Six monologues, six objets de réflexion, mais une seule source d’inspiration : le pamphlet Indignez-vous! du diplomate français Stéphane Hessel (1917-2013). En fait, il serait un peu court de prétendre que ce phénomène littéraire fut la seule plateforme sur laquelle s’est basé Saïd Ben pour sa pièce présentée le 15 avril dernier à l’invitation du Centre français Hamilton. 

La mondialisation peut être décortiquée sous tellement de facettes que le sujet en est presque inépuisable. Reprenant, pour son spectacle, le titre du manifeste de Stéphane Hessel afin de mettre en lumière combien ces quelques pages ont servi de ferment à sa démarche, Saïd Ben y ajoute son grain de sel par l’entremise de divers personnages, tantôt comiques, tantôt tragiques, mais qui toujours interpellent le spectateur.

Ainsi, le premier tableau, à saveur dramatique, mettait en scène un travailleur d’usine entre deux âges qui a perdu son emploi suite à des compressions, un scénario typique des pays industrialisés. 

Le deuxième tableau réunissait, dans une veine comique et surréaliste, l’inénarrable duo formé de Don Quichotte et Sancho Pansa, participant à une manifestation du mouvement des Indignés. 

Le troisième monologue, dans le registre de la comédie dramatique, synthétisait le parcours d’un maghrébin tentant d’immigrer illégalement en Europe. 

Dans la quatrième histoire, un inquiétant émir d’une monarchie du Golfe étendait sans vergogne sa mégalomanie et sa soif de conquête financière et consumériste. 

La cinquième scène, une critique grinçante de l’imposture humanitaire, rassemblait Nicolas Sarkozy et Bernard-Henri Lévy sur un plateau de télévision. 

C’est finalement par un monologue sur le bonheur que s’est conclue la version théâtrale de Indignez-vous! telle que conçue par Saïd Ben.

La pièce a évolué avec le temps, d’abord par souci de rester collée à l’actualité, mais aussi pour des impératifs pratiques. Conçue à l’origine pour deux comédiens, l’œuvre fut remaniée en profondeur afin de pouvoir être interprétée par un seul. Ce défi plaît à Saïd Ben qui y voit un moyen de condenser le discours et de focaliser davantage sur l’émotionnel plutôt que sur le théâtral. Le format non-conventionnel de la pièce, une succession de tableaux d’environ dix minutes chacun, permettait d’agencer la forme à la diversité du contenu, soit le thème de la mondialisation. « À l’intérieur de ce sujet cadre, il y a une multitude de situations que nous vivons mal et qui nous oppressent », rappelle Saïd Ben. Plus dépouillée, la formule du café-théâtre permet de voyager, métaphoriquement parlant, plus facilement.
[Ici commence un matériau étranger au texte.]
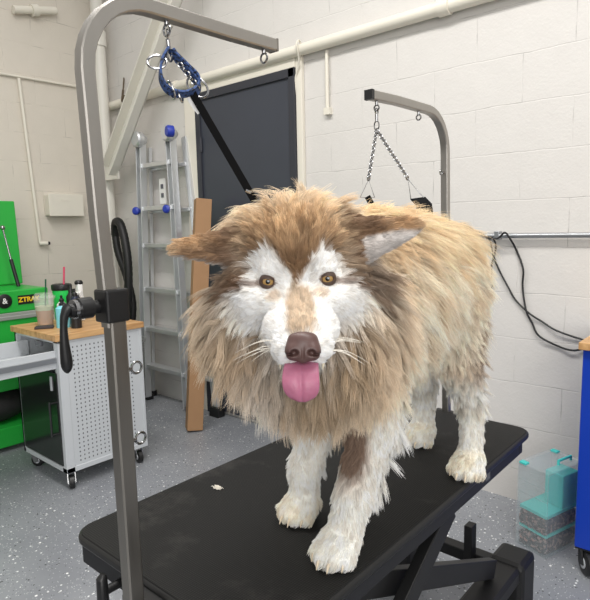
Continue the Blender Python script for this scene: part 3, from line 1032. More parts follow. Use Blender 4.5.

« Je voulais parler d’un sujet grave en y apportant les ingrédients du divertissement », résume l’auteur. Stimulant mélange qui interpelle tout le monde, d’autant plus que la mondialisation a justement pour finalité d’englober toute âme qui vive. Ce qui a vocation d’universalité appelle inévitablement certains questionnements philosophiques, et l’œuvre de Saïd Ben, particulièrement le sixième tableau, ouvre une porte sur cet univers : « Je voulais, avec la notion abstraite de bonheur, ouvrir un débat avec le public : qu’est-ce qu’on attend de la vie, des choses, des institutions? » La perte d’indépendance, la standardisation, la dépossession, etc., autant de thèmes qui peuvent être analysés et pour lesquels les motifs d’indignation ne manquent pas.

L’indignation : voilà justement l’étincelle qui peut mettre le feu aux poudres d’une réflexion enflammée ou d’un activisme ardent. Mais point besoin d’actes héroïques pour être porteur d’une grande cause : de petits gestes au quotidien peuvent être autant de démonstrations de résistance. C’est le côté créatif de l’indignation, dont la pièce, présentée en partenariat entre le Théâtre de l’Atelier 83 et le Centre français Hamilton, en était un exemple.